The core message of the book is simple: we need to orient our societies and economies around what we truly want. Anielski is convinced that this goes far beyond the material. Our economic systems should help us achieve genuine wealth – good health, meaningful relationships, a clean environment, spirituality, peace, justice, joy.

Orienting our societies around such ideals requires setting concrete goals. Conventional economics uses Gross Domestic Product as the yardstick of economic health. Anielski proposes a completely different measure: the Genuine Wealth Assessment. It begins by considering values and desires to decide what true well-being means. Concrete indicators are developed to track progress and set goals. Using this tool, businesses, communities, and even countries are equipped to pursue whatever they believe makes life truly worth living. Anielski, an economist, consultant, and professor, draws on his own experience and on a wide range of real-life examples to illustrate the process.

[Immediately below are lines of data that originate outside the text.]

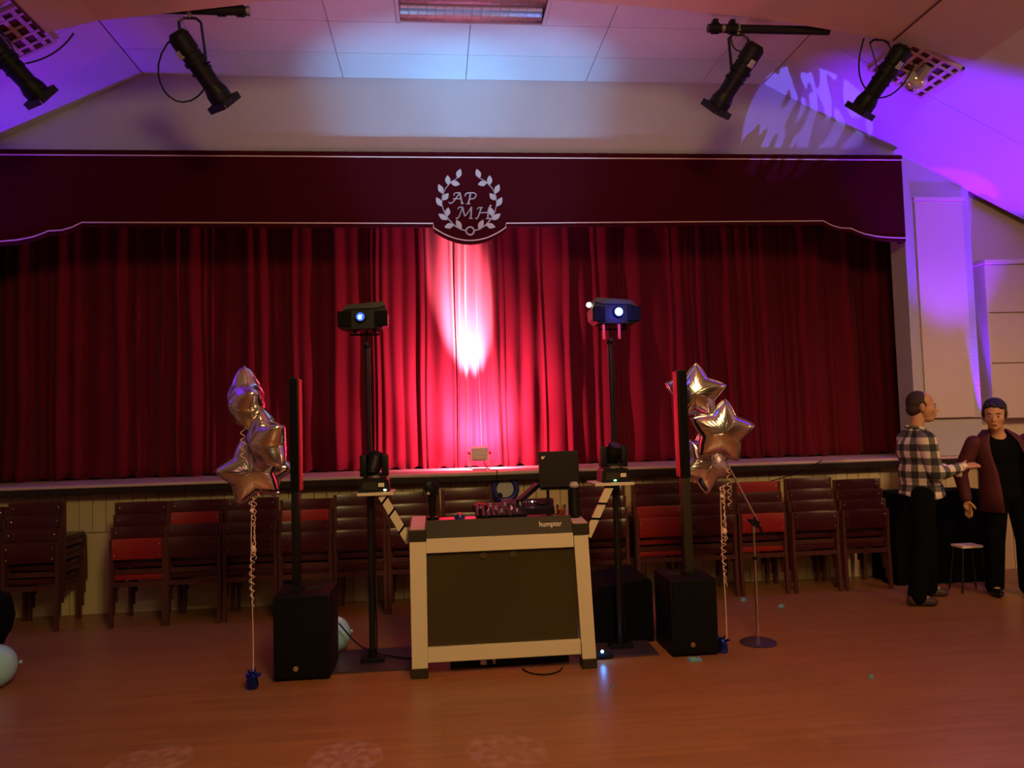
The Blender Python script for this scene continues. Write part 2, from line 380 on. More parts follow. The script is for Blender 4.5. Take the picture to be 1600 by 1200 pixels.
# side walls, hall behind the camera
struct('wall_left', MB().b2(-6.4, -6.3, -9, 9.2, 0, 3.25), 'wallpaint')
struct('wall_right', MB().b2(6.95, 7.05, -9, 9.2, 0, 3.25), 'wallpaint')
struct('wall_front', MB().b2(-6.3, 6.95, -9.1, -9.0, 0, 5.3), 'wallpaint', 'wall at the far end of the hall behind the camera')
struct('wall_stage_back', MB().b2(-6.3, 6.95, 9.1, 9.2, 1.17, 5.0), 'line')
# ceiling: flat tiled centre, sloping sides
cl = struct('ceiling', MB().b2(-2.72, 3.42, -9, 7.43, 5.13, 5.20), 'line', 'suspended ceiling with pale textured tiles')
xs = [-2.69, -2.03, -0.835, 0.355, 1.55, 2.74, 3.39]
ys = [7.42, 6.92, 6.37, 5.78, 5.18, 4.6]
for i in range(len(xs)-1):
    for j in range(len(ys)-1):
        x0, x1, y1, y0 = xs[i], xs[i+1], ys[j], ys[j+1]
        if j == 2 and i in (2, 3): continue
        ob('ceiling_tile', MB().b2(x0+0.003, x1-0.003, y0+0.003, y1-0.003, 5.018, 5.036), 'ceiling', cl)
ob('ceiling_tile', MB().b2(xs[2]+0.003, -0.27, 5.783, 6.367, 5.018, 5.036), 'ceiling', cl)
ob('ceiling_tile', MB().b2(1.00, xs[4]-0.003, 5.783, 6.367, 5.018, 5.036), 'ceiling', cl)
ob('ceiling_field', MB().b2(-2.69, 3.39, -9, 4.6, 5.018, 5.036), 'ceiling', cl)
def slope(xa, za, xb, zb, name, label):
    d = Vector((xb-xa, 0, zb-za)).normalized(); nrm = Vector((-d.z, 0, d.x));
    if nrm.z < 0: nrm = -nrm
    r = struct(name, MB().prism([(xa, za+0.012), (xb, zb+0.012), (xb+nrm.x*0.08, zb+nrm.z*0.08), (xa+nrm.x*0.08, za+nrm.z*0.08)], 'y', -9, 7.43), 'line', label)
    yy = [7.42, 6.40, 5.0, -9]
    for j in range(3):
        ob('ceiling_panel', MB().prism([(xa, za), (xb, zb), (xb+nrm.x*0.012, zb+nrm.z*0.012), (xa+nrm.x*0.012, za+nrm.z*0.012)], 'y', yy[j+1]+0.002, yy[j]-0.002), 'ceiling', r)
slope(3.40, 5.02, 6.95, 3.205, 'ceiling_right', 'pale sloping ceiling down to the right wall')
slope(-2.70, 5.02, -6.3, 3.185, 'ceiling_left', 'pale sloping ceiling down to the left wall')
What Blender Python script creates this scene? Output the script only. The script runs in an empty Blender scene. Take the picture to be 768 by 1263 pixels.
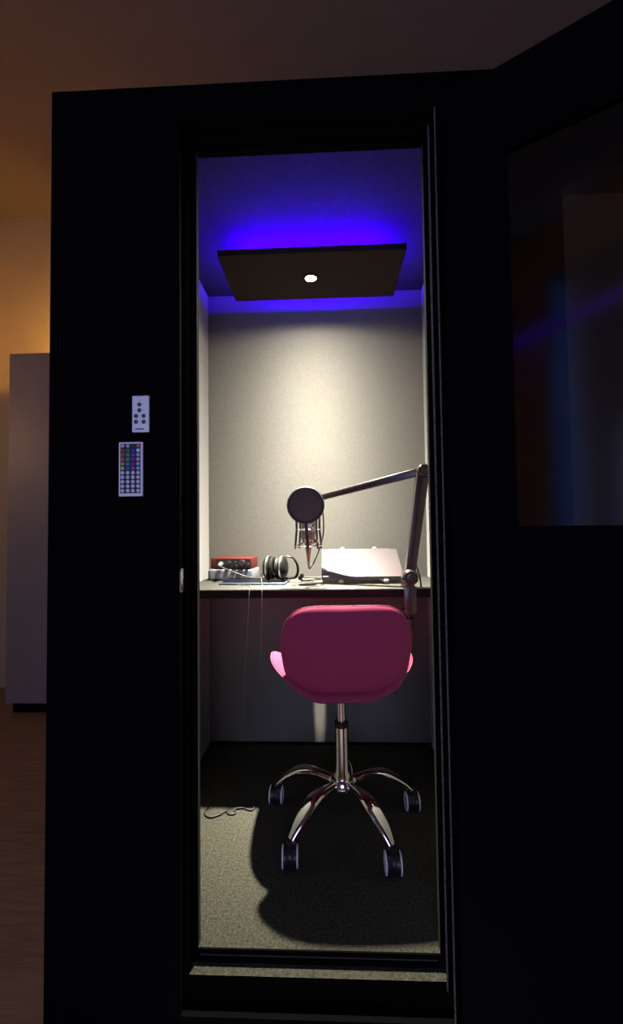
import bpy, bmesh, math, random
from mathutils import Vector, Matrix, Euler
random.seed(7)
S = bpy.context.scene
COL = S.collection
PI = math.pi
S.view_settings.view_transform = 'Standard'
S.view_settings.look = 'None'
S.view_settings.gamma = 1.0
S.view_settings.exposure = 0.0
S.view_settings.use_curve_mapping = False

# ------------------------------------------------------------------ materials
def mat(name, col, rough=0.6, metal=0.0, noise=0.0, nscale=200.0, bump=0.0, bscale=400.0,
        spec=0.5, emit=None, estr=0.0, coat=0.0, sheen=0.0, stretch=None, spots=None):
    m = bpy.data.materials.new(name)
    m.use_nodes = True
    nt = m.node_tree
    N, L = nt.nodes, nt.links
    b = N['Principled BSDF']
    b.inputs['Base Color'].default_value = (*col, 1)
    b.inputs['Roughness'].default_value = rough
    b.inputs['Metallic'].default_value = metal
    b.inputs['Specular IOR Level'].default_value = spec
    b.inputs['Coat Weight'].default_value = coat
    b.inputs['Sheen Weight'].default_value = sheen
    tc = N.new('ShaderNodeTexCoord')
    vec = tc.outputs['Object']
    if stretch:
        mp = N.new('ShaderNodeMapping')
        mp.inputs['Scale'].default_value = stretch
        L.new(vec, mp.inputs['Vector'])
        vec = mp.outputs['Vector']
    if noise:
        n = N.new('ShaderNodeTexNoise')
        n.inputs['Scale'].default_value = nscale
        n.inputs['Detail'].default_value = 4
        n.inputs['Roughness'].default_value = 0.7
        L.new(vec, n.inputs['Vector'])
        r = N.new('ShaderNodeValToRGB')
        r.color_ramp.elements[0].position = 0.3
        r.color_ramp.elements[1].position = 0.7
        r.color_ramp.elements[0].color = (*[c * (1 - noise) for c in col], 1)
        r.color_ramp.elements[1].color = (*[min(1, c * (1 + noise)) for c in col], 1)
        L.new(n.outputs['Fac'], r.inputs['Fac'])
        L.new(r.outputs['Color'], b.inputs['Base Color'])
    if bump:
        n2 = N.new('ShaderNodeTexNoise')
        n2.inputs['Scale'].default_value = bscale
        n2.inputs['Detail'].default_value = 3
        L.new(vec, n2.inputs['Vector'])
        bp = N.new('ShaderNodeBump')
        bp.inputs['Strength'].default_value = bump
        bp.inputs['Distance'].default_value = 0.002
        L.new(n2.outputs['Fac'], bp.inputs['Height'])
        L.new(bp.outputs['Normal'], b.inputs['Normal'])
    if emit:
        b.inputs['Emission Color'].default_value = (*emit, 1)
        b.inputs['Emission Strength'].default_value = estr
    return m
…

The Economics of Happiness includes little discussion of how an economy committed to genuine wealth might actually function. Instead, it focuses on the first step: choosing the direction to go. This means there is little economic jargon or theory in the book; you don’t have to be an economist to read and understand it. As an economics student, I appreciated Anielski’s  refreshing and hopeful vision of what economics could be; yet the discussion of values and goals he calls for is one in which everyone can participate.

Anielski’s hopes may be a little too idealistic. It may be true that everyone wants peace, love and harmony – in the abstract. Deciding what that concretely means in real life may not be as easy or conflict-free as he makes it seem.

Nevertheless, it’s a discussion that needs to take place, and reading The Economics of Happiness is a good place to start.